California Governor Proposes Refiners Maintain Spare Supply to Combat Gas Price Spikes


California Governor Proposes Refiners Maintain Spare Supply to Combat Gas Price Spikes

California Governor Gavin Newsom has put forward a groundbreaking proposal that requires oil refiners to maintain minimum distribution reserves. This move is aimed at reducing the volatility of gas prices at the pump, which have long been a source of frustration for Californians.

The California Energy Commission (CEC) will enforce these requirements, which include maintaining sufficient supply during maintenance outages and proving that refiners have resupply plans in place. Penalties will apply to those failing to comply with the new stockpiling and planning mandates.

“If this proposal had been in effect in 2023, Californians would’ve saved upwards of $650 million in gas costs due to refiners’ price spikes,” according to a statement from the governor’s office. This follows a year where, for 63 days, refiners in California maintained less than 15 days’ worth of gas supply, exacerbating price hikes.
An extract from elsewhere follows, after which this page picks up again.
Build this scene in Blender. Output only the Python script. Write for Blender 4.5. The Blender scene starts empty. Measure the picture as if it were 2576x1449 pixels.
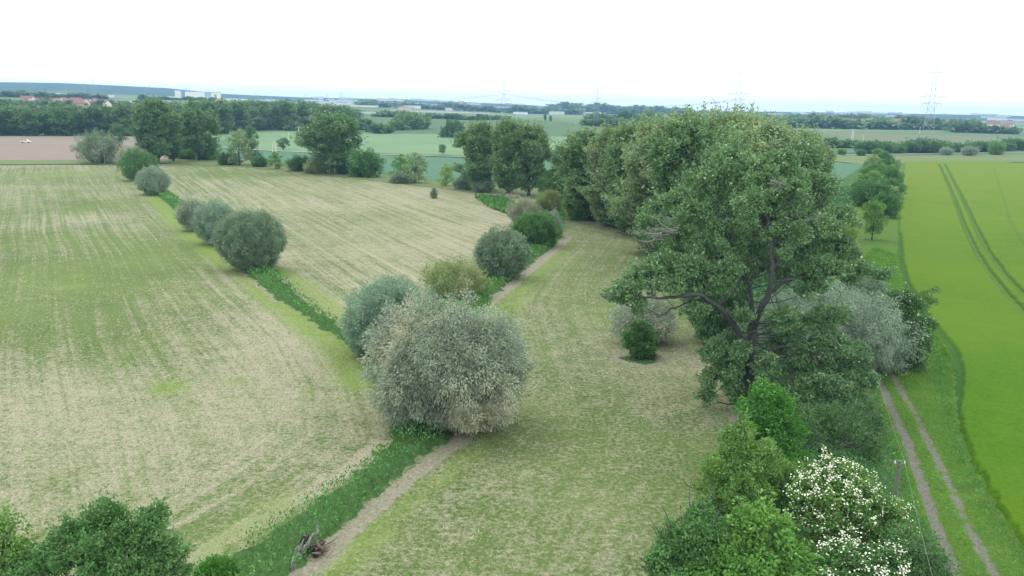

While trade groups like the California Fuels + Convenience Alliance (CFCA) and the California Independent Petroleum Association have yet to comment, Consumer Watchdog, a non-profit advocacy group, praised the proposal as a vital measure to shield Californians from future price spikes. “Recent price spikes have been sparked by inventories dipping under 15 days," said Consumer Watchdog president Jamie Court. "This is a necessary and landmark reform."

The proposal is a result of recommendations from the Division of Petroleum Market Oversight (DPMO), which identified several market flaws that contributed to the recent surge in gas prices. Refiners failed to maintain adequate inventories of refined gasoline or compensate for production shortfalls, leaving the state vulnerable to price shocks.

California’s new Gas Price Gouging and Transparency Law, enacted in June 2024, mandates that fuel traders report supply and spot market transaction information. It also allows the CEC to impose sanctions on companies that inflate prices beyond the state’s maximum refining margins.

California’s unique gasoline blending requirements, reliance on imports, and regulatory burdens already contribute to higher prices compared to the national average. Governor Newsom’s proposal seeks to build a stronger buffer against future price spikes, offering consumers some much-needed relief from soaring fuel costs.